Without TTL and self-revert, a bad rule can outlive the incident signal that justified it. Access interruptions then become manual recovery work, often during the same period when teams need stable access for incident response, executive operations, or privileged administration.
Why This Matters for Security Teams
When auto-generated policies are deployed without rollback controls, the failure is not just a bad rule. The deeper problem is that a control decision becomes sticky after the original incident context has faded. That can lock out privileged administrators, interrupt incident response, and create a second operational event while the first one is still unfolding. Guidance in the NIST Cybersecurity Framework 2.0 emphasizes resilience and recovery, which is exactly what policy automation must support. NHIMG’s Top 10 NHI Issues also shows how often identity controls fail when lifecycle handling is weak and visibility is low. In practice, many security teams encounter policy-induced outages only after the affected access paths have already been used as the fastest route into recovery.

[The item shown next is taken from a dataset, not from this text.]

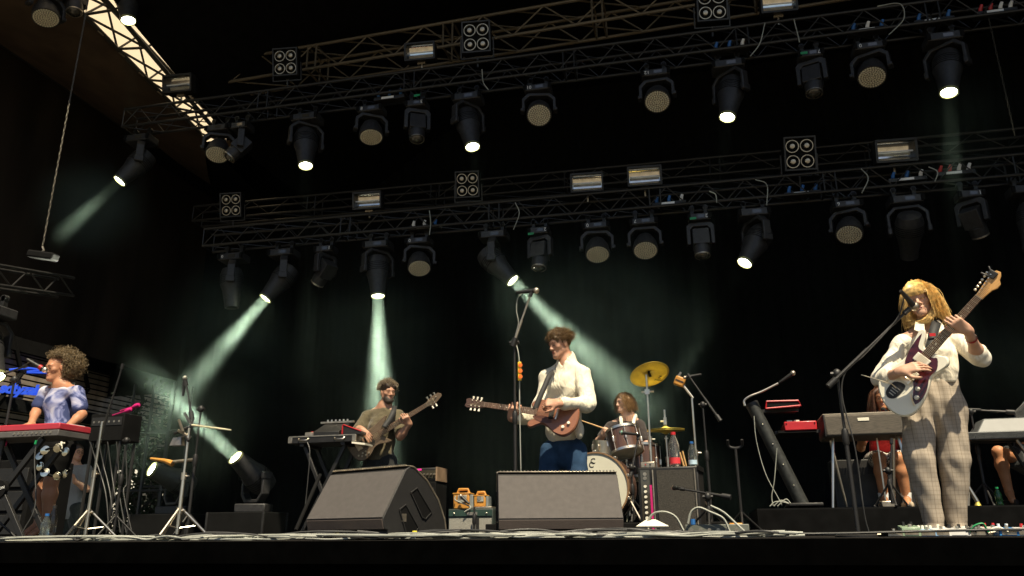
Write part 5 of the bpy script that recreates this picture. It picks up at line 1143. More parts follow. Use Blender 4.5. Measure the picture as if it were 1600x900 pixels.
obj('tremolo_plate', MB().prism(smooth_closed([(-.05, .035), (-.03, -.03), (-.12, -.035), (-.15, .0), (-.125, .035)], 4), -.012, -.009), K['black'], gt)
for i in range(4): obj('plate_slot', MB().box((-.07-i*.017, .0, -.0085), (.006, .05-.006*i, .0015)), K['steel'], gt)
obj('tremolo_arm', MB().tube([(-.075, .0, -.004), (-.07, .03, .014), (-.10, .10, .03), (-.14, .20, .03)], .003, 6), K['chrome'], gt)
for i in range(6): obj('tuner', MB().lathe([(.004, -.006), (.004, .006)], 8, M4.Translation((.675+.024*i, .016+.0035*i, 0))).ball((.675+.024*i, .046+.003*i, -.014), .008, 6, sc=(1, 1.2, .6)), K['chrome'], hd)
obj('headstock_clip', MB().box((.80, .03, -.006), (.045, .05, .02)).tube([(.80, .03, 0), (.83, .075, .0)], .006, 6).tube([(.78, .04, 0), (.775, .085, 0)], .006, 6), K['black'], gt, bevel=.003)
obj('jack_plug', MB().tube([(-.09, -.145, -.006), (-.075, -.12, .006), (-.05, -.09, .012)], .005, 6), K['chrome'], gt)
# strap of the white guitar
q = GTR_R[0]
def strap(pts, w_, label, m=None):
    P_ = smooth_open(pts, 5); b = MB(); vs = []
    for i, p in enumerate(P_):
        tn = (P_[min(i+1, len(P_)-1)]-P_[max(i-1, 0)]).normalized(); s_ = tn.cross((CAM-p).normalized()).normalized()*w_/2
        vs += [p-s_, p+s_]
    b.add(vs, [(2*i, 2*i+1, 2*i+3, 2*i+2) for i in range(len(P_)-1)])
    o = obj('guitar_strap', b, m or K['strap'], smooth=80); so2 = o.modifiers.new('thick', 'SOLIDIFY'); so2.thickness = .003
    return tag(o, label, 'strap')
J = px_at(5.6)
strap([J(1468, 498, .02), J(1463, 505, -.12), J(1458, 520, -.19), J(1456, 534, -.22), J(1452, 548, -.235)], .055, 'wide black strap over the shoulder of the blond guitarist')
tag(obj('strap_tab', MB().box((0, 0, 0), (.035, .004, .02)), K['red'], loc=J(1457, 523, -.225)), 'small red leather tab on the wide black guitar strap', 'tab')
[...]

Automated policy generation can help teams respond faster to risk signals, but only if the policy engine is bounded by time, scope, and reversal logic. Without those safeguards, a temporary containment rule may outlast the event it was meant to address. That matters most for NHIs because service accounts, API keys, and workload identities often sit on critical paths that humans cannot easily replace on the fly. NHIMG’s Ultimate Guide to NHIs – Lifecycle Processes for Managing NHIs frames this as a lifecycle problem, not just an access problem.
How It Works in Practice
Safe policy automation usually needs three controls at minimum: a TTL, a revert path, and an approval boundary for high-impact changes. TTL prevents a generated rule from persisting indefinitely. Self-revert or rollback restores the prior state when the triggering condition expires or when validation fails. Approval boundaries reduce the chance that a machine-generated policy can change production access without review.
Practitioners should also separate containment from permanent governance. A containment policy may block a compromised token, isolate a workload, or tighten a trust boundary during an active incident. A governance policy should encode the longer-term least-privilege state after investigation. If those two are merged, the environment can end up running on a temporary rule for days or weeks, which is how operational exceptions become the new normal.

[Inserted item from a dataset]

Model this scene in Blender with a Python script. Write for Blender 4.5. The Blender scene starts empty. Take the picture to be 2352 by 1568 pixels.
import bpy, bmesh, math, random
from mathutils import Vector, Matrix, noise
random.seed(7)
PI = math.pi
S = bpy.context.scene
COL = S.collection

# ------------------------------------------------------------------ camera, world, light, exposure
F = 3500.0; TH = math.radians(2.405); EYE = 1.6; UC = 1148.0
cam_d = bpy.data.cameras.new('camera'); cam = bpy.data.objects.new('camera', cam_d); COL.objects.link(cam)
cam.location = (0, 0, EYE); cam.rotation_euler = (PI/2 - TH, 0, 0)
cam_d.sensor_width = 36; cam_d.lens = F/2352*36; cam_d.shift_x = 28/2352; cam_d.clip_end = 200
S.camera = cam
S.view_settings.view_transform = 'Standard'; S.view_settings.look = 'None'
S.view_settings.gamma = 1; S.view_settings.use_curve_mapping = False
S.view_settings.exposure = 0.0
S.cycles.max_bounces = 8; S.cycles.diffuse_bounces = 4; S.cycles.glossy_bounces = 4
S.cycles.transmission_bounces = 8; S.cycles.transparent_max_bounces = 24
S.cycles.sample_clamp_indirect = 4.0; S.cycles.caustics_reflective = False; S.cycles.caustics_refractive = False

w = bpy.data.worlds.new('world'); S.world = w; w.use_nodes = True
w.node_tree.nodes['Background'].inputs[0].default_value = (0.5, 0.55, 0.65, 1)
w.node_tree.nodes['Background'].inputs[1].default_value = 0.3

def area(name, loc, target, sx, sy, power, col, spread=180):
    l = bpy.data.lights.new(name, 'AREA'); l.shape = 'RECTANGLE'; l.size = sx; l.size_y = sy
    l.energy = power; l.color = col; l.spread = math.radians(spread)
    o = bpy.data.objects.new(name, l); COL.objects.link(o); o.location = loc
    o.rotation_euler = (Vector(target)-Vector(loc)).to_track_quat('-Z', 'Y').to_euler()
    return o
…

- Use versioned policy objects so every generated change has a known prior state.
- Bind temporary rules to incident IDs, expiration times, and explicit owners.
- Log who or what generated the policy, what signal triggered it, and when it should revert.
- Test rollback the same way teams test deployment, because reversal failure is a production risk.
For execution detail, the NIST Cybersecurity Framework 2.0 is useful for recovery-oriented control design, while NHIMG’s Ultimate Guide to NHIs – Regulatory and Audit Perspectives helps map policy reversibility to evidence, change control, and auditability. These controls tend to break down when the policy engine has write access to live authorization paths but no protected rollback channel because the system can only push forward, not return safely.
Common Variations and Edge Cases
Tighter rollback control often increases operational overhead, so organisations must balance speed against the risk of prolonged access disruption. That tradeoff becomes sharper in environments where policy changes are generated at high frequency, such as agentic workflows, security orchestration, or multi-tenant platforms. Current guidance suggests that not every policy should revert automatically, but there is no universal standard for this yet.
Some environments need manual approval for rollback if the rule was created in response to a verified compromise. Others need automatic self-revert if the rule was generated from a weak signal, such as an anomaly score with low confidence. The key distinction is whether the policy is meant to be temporary containment or durable access governance. NHIMG’s Ultimate Guide to NHIs – Standards is useful here because standards-based control design makes expiration and reversion easier to verify during audit and incident review.
Edge cases also appear when break-glass access, executive continuity, or incident-response tooling depends on the very identities being restricted. In those cases, a bad auto-generated policy can create a denial of service against the defenders. The right answer is not to avoid automation, but to constrain it so temporary rules cannot survive beyond the event window they were created for.
Standards & Framework Alignment
This section maps relevant standards and security frameworks to the operational risks and controls described in this guidance.
OWASP Non-Human Identity Top 10 and CSA MAESTRO address the attack and risk surface, while NIST CSF 2.0 set the governance and control requirements practitioners need to meet.
| Framework | Control / Reference | Relevance |
|---|---|---|
| OWASP Non-Human Identity Top 10 | NHI-03 | Rollback and TTL limit how long risky non-human identity policies can persist. |
| NIST CSF 2.0 | RC.IM-1 | Recovery processes must restore access after a bad policy disrupts operations. |
| CSA MAESTRO | GOV-04 | Agentic policy automation needs governance, traceability, and bounded autonomy. |
Require time-bound NHI controls and auto-revert any generated policy after its incident window closes.